Air pollution is the environmental topic that European citizens worry about most. It is responsible for 400.00 premature deaths in Europe each year, damages agricultural crops and forests, and its effects result in actual losses for the European economy -estimated costs for Europe between €59 and €189 billion in 2012 -, threating human well-being and natural systems that sustain our prosperity. CAPTOR address the general air pollution problem, which will be depicted by monitoring specifically the tropospheric ozone.
Current top-down efforts have obviously increased awareness among citizens about the dangers of polluted air, but despite all this efforts real affection and behavioural change, taking ownership and responsibility, cannot be found on large scale. Europeans are worried about the general state of the environment but their readiness to take action themselves when it comes to tackling environmental challenges is limited. Moreover, decision makers are often reluctant to put the necessary emphasis on the dangers involved with high air pollution levels, because the primary source - that could be quite easily reduced - is the individual traffic. Reducing the individual traffic is known to be a very difficult political task and is not at all popular with the voters.
Captor proposes a bottom-up approach to demonstrate the power of Collective Awareness Platforms (CAPs) to foster collaboration of local communities, citizens, NGOs, and scientists to raise awareness and find solutions to the air pollution problem. The combination of citizen science, collaborative networks and environmental grassroots social activism will drive the whole process and will have a high potential impact on other fields such as education, social innovation, science, environment, politics and industry (see figure 1). Captor will establish a monitoring network made of low-cost sensors to measure ozone pollution in affected areas and to use collaborative learning tools to stimulate collaborative solution finding.
Captor's concrete objectives are:
• To engage a network of local communities in three citizen science instantiations for monitoring a specific air pollutant - tropospheric ozone.
• To engage these local communities in a collaborative learning process about air pollution, supporting a bottom-up process of defining and designing measures for action. This will demonstrate the effectiveness of a model of social innovation strategy based on a CAP to leverage the collective intelligence of existing networks of local communities.
• To empower citizens and engage them in promoting behavioural changes and active participation in decision making to drive solutions.

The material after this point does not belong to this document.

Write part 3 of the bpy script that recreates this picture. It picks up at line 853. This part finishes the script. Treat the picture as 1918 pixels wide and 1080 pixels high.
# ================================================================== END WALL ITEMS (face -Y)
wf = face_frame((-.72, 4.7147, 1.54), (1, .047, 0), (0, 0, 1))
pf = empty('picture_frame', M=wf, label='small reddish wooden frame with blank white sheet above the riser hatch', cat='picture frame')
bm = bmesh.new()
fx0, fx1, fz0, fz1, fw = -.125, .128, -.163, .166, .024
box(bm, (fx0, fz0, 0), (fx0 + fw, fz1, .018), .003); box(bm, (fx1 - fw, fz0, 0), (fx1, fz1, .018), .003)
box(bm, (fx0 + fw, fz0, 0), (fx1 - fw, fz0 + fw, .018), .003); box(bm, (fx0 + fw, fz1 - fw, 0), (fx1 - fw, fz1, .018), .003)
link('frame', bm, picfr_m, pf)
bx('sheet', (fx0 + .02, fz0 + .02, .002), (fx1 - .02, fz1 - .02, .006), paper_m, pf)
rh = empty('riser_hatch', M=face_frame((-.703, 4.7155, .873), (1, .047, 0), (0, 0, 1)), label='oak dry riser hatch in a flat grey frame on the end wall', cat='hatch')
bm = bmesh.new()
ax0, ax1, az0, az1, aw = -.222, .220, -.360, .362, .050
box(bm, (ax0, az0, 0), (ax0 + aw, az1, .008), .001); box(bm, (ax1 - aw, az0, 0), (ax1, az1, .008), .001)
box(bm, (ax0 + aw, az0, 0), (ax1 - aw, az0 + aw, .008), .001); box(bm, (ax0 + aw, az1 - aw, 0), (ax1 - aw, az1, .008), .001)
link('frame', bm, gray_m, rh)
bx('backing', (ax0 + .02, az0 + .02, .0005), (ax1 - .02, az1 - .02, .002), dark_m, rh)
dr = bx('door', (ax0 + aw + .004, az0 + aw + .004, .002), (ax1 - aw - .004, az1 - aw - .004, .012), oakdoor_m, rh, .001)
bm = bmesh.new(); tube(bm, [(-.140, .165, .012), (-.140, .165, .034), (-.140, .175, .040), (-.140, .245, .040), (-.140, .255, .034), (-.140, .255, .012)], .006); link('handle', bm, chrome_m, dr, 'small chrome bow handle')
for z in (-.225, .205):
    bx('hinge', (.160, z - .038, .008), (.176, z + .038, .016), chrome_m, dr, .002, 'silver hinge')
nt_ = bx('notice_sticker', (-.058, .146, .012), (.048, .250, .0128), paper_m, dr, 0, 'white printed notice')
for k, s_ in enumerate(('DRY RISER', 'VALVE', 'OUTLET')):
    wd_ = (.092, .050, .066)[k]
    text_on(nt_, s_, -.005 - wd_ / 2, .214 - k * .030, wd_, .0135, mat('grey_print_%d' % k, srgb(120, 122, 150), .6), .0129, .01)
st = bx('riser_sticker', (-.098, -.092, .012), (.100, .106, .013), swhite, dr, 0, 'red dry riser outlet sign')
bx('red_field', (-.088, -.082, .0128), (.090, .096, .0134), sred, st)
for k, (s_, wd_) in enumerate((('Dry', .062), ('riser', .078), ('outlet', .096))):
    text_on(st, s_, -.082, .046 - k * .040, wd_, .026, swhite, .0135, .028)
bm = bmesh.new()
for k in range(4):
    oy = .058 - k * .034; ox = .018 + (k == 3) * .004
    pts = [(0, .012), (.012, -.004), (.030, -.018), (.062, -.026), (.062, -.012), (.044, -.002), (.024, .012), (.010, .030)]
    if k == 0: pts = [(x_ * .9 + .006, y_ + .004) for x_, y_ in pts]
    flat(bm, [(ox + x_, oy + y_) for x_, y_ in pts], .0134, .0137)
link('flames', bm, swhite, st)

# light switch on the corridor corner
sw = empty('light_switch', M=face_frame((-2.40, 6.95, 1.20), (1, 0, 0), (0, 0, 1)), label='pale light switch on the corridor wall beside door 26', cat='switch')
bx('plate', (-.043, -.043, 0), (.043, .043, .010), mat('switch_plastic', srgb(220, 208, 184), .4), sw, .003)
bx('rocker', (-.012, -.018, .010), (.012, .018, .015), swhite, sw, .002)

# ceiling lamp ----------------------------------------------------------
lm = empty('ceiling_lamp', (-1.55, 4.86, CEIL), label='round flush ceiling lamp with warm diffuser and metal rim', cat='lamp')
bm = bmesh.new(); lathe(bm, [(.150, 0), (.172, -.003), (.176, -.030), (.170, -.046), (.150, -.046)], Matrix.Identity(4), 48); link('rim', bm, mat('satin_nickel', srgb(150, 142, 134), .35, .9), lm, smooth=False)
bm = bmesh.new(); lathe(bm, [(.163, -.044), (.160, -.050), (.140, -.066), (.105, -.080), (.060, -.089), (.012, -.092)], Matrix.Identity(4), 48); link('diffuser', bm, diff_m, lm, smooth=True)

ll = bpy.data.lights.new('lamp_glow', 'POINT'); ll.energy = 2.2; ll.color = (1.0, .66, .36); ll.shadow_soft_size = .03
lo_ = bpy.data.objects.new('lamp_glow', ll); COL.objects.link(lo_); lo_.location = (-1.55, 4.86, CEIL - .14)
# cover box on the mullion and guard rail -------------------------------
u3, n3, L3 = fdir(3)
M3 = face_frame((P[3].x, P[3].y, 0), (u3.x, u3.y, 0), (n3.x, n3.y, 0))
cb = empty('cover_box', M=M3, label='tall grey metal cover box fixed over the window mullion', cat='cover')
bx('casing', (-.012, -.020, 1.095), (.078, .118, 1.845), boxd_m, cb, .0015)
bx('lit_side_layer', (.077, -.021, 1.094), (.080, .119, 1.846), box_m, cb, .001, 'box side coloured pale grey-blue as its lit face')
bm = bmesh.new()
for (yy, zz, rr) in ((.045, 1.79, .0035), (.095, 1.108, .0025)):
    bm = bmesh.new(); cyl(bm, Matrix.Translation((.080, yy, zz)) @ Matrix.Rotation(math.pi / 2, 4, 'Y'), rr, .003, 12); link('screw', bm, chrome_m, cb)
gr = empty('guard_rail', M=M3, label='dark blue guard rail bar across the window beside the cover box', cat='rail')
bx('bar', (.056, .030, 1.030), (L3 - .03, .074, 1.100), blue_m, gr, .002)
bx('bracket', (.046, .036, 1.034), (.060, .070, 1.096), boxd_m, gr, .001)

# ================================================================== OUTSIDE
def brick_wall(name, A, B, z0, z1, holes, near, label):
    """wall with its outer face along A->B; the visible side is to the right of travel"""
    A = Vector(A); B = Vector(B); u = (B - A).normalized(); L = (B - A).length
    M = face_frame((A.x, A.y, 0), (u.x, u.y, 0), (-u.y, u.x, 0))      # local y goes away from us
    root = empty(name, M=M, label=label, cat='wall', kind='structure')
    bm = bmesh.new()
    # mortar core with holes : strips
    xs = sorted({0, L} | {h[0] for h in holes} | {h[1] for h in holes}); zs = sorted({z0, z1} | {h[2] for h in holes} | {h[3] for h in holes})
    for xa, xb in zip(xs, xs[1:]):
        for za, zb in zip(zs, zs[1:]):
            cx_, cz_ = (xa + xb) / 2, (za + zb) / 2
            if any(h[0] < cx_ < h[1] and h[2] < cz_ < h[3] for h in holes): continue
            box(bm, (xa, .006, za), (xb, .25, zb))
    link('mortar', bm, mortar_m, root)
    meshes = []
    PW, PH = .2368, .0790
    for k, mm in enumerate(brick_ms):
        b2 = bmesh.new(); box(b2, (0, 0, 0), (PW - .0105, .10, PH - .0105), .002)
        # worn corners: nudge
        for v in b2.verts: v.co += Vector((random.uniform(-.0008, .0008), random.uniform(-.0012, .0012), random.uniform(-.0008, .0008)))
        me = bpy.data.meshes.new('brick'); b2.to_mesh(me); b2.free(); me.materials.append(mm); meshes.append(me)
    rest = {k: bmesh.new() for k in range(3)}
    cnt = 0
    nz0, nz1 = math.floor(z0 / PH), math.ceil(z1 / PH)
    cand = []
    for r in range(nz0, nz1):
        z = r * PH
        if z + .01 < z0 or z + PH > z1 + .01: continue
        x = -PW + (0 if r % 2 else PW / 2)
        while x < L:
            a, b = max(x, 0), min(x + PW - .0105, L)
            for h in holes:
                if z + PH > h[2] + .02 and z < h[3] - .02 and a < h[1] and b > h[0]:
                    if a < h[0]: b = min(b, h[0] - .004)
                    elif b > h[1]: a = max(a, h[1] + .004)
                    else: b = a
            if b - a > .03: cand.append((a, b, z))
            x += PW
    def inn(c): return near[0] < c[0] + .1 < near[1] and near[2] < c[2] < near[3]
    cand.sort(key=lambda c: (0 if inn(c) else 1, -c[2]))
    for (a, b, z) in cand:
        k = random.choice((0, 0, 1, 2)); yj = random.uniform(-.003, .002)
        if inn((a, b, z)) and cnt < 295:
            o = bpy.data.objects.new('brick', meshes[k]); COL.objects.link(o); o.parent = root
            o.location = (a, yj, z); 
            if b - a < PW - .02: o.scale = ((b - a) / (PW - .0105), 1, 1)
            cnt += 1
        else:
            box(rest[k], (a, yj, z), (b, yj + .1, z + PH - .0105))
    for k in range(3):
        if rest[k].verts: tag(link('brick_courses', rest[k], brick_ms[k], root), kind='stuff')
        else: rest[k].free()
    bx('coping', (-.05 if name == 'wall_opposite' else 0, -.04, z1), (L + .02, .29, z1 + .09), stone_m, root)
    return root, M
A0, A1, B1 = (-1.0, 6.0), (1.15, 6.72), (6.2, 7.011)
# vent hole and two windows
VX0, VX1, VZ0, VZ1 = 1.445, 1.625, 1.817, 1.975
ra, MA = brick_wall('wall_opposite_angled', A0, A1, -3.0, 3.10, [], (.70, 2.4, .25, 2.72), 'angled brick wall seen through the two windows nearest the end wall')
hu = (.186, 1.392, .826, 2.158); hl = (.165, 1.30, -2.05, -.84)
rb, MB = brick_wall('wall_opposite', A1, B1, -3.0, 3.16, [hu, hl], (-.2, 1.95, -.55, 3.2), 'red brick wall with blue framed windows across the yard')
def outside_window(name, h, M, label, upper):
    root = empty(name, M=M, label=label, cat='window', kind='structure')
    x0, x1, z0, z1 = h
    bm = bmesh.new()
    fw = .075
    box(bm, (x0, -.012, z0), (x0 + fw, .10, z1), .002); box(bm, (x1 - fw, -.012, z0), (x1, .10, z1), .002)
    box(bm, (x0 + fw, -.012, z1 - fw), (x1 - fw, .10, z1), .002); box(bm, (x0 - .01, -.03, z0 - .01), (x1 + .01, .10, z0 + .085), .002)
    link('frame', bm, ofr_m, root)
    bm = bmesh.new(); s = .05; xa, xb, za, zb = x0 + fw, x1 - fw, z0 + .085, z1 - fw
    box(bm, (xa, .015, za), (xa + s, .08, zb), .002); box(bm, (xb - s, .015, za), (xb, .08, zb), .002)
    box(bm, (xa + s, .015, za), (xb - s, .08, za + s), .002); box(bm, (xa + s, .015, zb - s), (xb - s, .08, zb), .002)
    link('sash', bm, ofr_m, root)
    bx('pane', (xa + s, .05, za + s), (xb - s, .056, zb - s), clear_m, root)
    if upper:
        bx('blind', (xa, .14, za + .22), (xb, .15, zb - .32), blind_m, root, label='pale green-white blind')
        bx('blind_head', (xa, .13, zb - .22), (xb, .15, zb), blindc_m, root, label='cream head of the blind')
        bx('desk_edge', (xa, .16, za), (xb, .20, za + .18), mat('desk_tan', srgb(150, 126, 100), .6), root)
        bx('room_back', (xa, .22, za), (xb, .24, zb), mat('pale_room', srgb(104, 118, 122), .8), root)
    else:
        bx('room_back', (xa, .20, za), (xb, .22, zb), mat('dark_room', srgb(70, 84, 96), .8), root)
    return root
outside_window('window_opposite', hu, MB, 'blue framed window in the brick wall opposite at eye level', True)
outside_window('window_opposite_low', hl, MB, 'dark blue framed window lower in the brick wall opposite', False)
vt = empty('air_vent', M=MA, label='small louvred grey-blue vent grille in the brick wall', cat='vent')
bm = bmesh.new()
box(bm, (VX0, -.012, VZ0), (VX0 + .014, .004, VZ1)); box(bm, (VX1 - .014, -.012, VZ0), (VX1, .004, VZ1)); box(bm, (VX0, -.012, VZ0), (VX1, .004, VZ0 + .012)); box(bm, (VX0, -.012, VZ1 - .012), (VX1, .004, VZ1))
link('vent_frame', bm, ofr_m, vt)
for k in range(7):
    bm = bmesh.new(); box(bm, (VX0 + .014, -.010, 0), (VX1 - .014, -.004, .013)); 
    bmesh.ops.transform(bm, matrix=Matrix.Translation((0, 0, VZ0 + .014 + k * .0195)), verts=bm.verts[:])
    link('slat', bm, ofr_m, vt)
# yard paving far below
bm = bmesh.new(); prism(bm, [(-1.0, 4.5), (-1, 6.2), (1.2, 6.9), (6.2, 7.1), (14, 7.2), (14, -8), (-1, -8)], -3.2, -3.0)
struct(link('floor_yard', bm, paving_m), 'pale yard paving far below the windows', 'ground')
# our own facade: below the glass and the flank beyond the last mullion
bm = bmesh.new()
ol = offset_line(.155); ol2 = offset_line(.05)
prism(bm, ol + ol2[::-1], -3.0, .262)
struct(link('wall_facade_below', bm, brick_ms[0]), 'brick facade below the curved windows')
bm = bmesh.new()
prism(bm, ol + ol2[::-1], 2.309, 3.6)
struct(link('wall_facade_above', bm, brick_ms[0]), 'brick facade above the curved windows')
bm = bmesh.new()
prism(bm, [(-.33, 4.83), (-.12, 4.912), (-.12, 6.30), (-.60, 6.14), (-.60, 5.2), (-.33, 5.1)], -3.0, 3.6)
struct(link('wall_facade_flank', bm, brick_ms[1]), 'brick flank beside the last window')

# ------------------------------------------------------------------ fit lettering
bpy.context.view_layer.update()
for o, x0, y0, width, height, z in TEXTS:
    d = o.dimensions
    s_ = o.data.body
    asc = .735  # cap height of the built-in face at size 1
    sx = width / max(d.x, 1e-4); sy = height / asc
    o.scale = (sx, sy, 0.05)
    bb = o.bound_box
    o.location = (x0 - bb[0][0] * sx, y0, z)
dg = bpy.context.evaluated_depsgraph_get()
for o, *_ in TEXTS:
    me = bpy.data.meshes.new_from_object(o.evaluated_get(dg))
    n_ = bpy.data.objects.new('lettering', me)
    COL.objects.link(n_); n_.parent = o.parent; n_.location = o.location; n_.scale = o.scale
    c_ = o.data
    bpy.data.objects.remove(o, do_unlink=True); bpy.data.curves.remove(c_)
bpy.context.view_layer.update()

The project will stimulate discussion of local communities involved in the project with different stakeholders – energy and transport industries, local administrations, scientists, academia and innovators - to promote best practices and advocate plans to control and reduce air pollution.
• To learn and to assess the effectiveness, replicability and creative power of the approach. The project will provide evidence of its impact and derive lessons learned for similar initiatives.